==== Material supplied ====

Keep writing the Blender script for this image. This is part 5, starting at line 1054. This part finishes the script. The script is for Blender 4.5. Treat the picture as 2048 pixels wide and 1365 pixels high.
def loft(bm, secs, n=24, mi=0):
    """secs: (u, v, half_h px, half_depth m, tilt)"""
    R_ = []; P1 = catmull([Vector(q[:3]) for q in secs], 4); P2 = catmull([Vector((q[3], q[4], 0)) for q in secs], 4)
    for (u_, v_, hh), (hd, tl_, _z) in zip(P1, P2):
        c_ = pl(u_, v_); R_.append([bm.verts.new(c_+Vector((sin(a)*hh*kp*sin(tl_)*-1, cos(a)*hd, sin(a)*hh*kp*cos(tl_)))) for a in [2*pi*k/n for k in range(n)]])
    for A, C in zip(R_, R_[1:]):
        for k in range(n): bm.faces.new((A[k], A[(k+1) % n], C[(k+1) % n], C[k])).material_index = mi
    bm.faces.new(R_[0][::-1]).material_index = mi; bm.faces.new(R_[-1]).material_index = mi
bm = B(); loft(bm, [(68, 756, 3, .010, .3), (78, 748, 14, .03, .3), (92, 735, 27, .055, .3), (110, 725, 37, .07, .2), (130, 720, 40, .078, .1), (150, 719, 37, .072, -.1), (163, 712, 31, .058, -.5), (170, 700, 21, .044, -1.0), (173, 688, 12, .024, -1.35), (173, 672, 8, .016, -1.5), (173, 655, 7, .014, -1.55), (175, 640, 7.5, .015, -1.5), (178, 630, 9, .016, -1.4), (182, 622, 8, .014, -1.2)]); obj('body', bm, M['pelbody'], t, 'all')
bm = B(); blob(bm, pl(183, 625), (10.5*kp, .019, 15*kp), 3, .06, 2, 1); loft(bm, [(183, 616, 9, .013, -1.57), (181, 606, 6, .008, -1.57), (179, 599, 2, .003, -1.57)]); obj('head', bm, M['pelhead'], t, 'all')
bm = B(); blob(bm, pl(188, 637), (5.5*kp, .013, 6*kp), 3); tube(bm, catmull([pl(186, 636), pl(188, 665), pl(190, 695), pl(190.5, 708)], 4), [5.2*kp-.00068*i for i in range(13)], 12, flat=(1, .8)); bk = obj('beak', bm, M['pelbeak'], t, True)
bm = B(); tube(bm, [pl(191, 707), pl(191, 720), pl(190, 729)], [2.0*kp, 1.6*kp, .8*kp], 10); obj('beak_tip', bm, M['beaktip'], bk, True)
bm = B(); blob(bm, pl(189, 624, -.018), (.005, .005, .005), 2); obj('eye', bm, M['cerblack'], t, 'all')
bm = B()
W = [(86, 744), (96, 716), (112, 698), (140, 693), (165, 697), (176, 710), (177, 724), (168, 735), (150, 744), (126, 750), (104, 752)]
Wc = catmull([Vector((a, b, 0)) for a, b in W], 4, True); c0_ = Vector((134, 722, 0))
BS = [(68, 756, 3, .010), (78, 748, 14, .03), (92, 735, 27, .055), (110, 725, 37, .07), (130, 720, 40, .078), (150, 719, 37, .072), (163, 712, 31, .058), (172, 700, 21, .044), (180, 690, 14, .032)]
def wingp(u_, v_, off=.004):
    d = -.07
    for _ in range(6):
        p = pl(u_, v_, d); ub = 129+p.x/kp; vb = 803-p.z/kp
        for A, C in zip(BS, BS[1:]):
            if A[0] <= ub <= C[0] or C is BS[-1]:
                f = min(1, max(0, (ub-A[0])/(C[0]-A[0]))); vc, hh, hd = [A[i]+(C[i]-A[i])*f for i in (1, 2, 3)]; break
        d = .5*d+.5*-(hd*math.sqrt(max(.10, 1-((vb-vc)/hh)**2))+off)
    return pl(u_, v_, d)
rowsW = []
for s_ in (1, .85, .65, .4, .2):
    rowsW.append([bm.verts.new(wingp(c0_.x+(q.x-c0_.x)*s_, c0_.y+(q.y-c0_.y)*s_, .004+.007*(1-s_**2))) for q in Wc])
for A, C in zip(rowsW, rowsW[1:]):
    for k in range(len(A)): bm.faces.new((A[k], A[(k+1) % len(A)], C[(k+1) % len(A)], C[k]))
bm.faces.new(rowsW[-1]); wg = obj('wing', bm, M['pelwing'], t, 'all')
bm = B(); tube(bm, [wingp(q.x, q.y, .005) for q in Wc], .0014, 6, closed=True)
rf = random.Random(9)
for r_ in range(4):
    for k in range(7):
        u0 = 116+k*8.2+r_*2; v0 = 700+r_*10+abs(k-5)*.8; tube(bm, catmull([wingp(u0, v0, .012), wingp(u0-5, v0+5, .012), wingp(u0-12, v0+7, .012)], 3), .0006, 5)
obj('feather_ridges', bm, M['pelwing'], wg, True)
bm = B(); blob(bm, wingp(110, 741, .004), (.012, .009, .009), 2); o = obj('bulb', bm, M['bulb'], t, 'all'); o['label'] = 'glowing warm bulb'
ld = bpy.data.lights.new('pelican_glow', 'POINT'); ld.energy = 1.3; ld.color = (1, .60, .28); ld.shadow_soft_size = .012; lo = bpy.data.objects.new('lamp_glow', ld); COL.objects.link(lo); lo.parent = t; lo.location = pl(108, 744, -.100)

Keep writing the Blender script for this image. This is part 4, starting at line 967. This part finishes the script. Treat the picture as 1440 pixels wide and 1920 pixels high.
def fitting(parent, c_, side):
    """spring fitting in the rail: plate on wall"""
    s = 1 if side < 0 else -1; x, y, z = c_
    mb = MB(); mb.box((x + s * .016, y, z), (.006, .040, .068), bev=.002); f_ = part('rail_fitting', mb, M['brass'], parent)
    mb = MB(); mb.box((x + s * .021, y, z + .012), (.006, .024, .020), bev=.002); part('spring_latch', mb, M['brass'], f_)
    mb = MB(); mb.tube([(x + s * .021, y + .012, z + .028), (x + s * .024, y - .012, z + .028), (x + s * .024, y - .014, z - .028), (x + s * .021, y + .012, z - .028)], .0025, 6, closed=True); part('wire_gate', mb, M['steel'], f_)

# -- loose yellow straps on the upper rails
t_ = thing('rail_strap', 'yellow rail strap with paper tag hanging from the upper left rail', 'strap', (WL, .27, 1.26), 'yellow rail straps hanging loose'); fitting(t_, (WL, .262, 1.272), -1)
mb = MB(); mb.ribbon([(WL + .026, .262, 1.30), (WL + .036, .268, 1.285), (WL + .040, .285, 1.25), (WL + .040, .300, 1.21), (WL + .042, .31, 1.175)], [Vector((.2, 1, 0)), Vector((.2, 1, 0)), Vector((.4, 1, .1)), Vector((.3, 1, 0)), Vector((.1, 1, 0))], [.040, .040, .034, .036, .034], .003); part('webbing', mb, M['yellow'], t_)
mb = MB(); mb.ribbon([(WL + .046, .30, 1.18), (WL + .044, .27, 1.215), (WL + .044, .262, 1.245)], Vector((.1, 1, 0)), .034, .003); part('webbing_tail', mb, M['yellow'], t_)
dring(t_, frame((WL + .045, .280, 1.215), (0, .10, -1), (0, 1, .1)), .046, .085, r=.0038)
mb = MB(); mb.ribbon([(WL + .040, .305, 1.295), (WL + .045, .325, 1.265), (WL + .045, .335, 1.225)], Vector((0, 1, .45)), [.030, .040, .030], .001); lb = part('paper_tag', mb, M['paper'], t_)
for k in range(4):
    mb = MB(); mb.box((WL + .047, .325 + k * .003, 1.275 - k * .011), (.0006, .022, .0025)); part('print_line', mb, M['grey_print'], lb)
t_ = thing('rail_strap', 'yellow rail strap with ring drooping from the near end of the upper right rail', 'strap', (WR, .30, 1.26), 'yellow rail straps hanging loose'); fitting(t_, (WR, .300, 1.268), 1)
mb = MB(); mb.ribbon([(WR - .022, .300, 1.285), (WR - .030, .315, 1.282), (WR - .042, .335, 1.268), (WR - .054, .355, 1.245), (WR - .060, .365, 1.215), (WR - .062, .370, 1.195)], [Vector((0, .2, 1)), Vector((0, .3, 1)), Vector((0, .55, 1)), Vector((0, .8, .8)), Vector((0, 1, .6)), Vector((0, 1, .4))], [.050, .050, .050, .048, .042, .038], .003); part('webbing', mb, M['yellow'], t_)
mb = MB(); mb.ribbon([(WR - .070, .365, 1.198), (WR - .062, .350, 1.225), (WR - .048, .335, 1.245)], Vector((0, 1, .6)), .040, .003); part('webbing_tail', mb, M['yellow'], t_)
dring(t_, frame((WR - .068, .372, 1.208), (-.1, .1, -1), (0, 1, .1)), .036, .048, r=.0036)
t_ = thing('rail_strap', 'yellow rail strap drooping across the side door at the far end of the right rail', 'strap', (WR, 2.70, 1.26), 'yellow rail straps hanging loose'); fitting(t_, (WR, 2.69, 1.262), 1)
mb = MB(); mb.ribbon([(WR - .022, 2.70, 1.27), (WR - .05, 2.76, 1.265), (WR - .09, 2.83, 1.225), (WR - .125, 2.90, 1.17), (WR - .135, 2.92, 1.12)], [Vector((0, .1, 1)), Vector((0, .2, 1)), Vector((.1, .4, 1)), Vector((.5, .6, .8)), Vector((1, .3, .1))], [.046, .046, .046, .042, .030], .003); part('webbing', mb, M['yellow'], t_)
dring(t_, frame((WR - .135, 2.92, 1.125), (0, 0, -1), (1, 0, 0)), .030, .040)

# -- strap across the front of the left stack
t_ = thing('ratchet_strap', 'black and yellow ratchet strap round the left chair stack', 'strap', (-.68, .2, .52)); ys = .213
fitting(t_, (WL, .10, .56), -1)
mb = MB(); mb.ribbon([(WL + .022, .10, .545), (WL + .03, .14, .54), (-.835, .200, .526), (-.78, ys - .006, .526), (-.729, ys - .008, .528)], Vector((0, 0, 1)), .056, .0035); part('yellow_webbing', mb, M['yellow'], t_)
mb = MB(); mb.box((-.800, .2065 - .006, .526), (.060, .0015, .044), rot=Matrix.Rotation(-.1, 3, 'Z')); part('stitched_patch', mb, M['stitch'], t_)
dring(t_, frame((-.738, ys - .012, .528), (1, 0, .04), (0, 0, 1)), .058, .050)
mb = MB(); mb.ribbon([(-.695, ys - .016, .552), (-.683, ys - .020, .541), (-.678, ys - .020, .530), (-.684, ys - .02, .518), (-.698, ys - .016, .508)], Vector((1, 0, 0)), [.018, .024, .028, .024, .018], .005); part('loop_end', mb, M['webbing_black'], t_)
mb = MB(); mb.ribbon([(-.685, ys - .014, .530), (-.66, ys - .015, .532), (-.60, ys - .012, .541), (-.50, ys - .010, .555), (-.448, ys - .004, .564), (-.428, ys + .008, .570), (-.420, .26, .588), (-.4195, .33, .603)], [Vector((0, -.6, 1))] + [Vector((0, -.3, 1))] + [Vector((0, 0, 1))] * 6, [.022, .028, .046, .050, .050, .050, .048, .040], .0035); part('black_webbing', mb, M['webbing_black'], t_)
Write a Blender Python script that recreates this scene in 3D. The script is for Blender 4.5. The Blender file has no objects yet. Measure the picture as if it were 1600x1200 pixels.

====

:: Goal ::
Look back at the entries above. Retype the line with "1920 pixels high.", the line with "mb = MB(); mb.tube([(x", and all lines in between.

:: Answer for this exercise ::
Keep writing the Blender script for this image. This is part 4, starting at line 967. This part finishes the script. Treat the picture as 1440 pixels wide and 1920 pixels high.
def fitting(parent, c_, side):
    """spring fitting in the rail: plate on wall"""
    s = 1 if side < 0 else -1; x, y, z = c_
    mb = MB(); mb.box((x + s * .016, y, z), (.006, .040, .068), bev=.002); f_ = part('rail_fitting', mb, M['brass'], parent)
    mb = MB(); mb.box((x + s * .021, y, z + .012), (.006, .024, .020), bev=.002); part('spring_latch', mb, M['brass'], f_)
    mb = MB(); mb.tube([(x + s * .021, y + .012, z + .028), (x + s * .024, y - .012, z + .028), (x + s * .024, y - .014, z - .028), (x + s * .021, y + .012, z - .028)], .0025, 6, closed=True); part('wire_gate', mb, M['steel'], f_)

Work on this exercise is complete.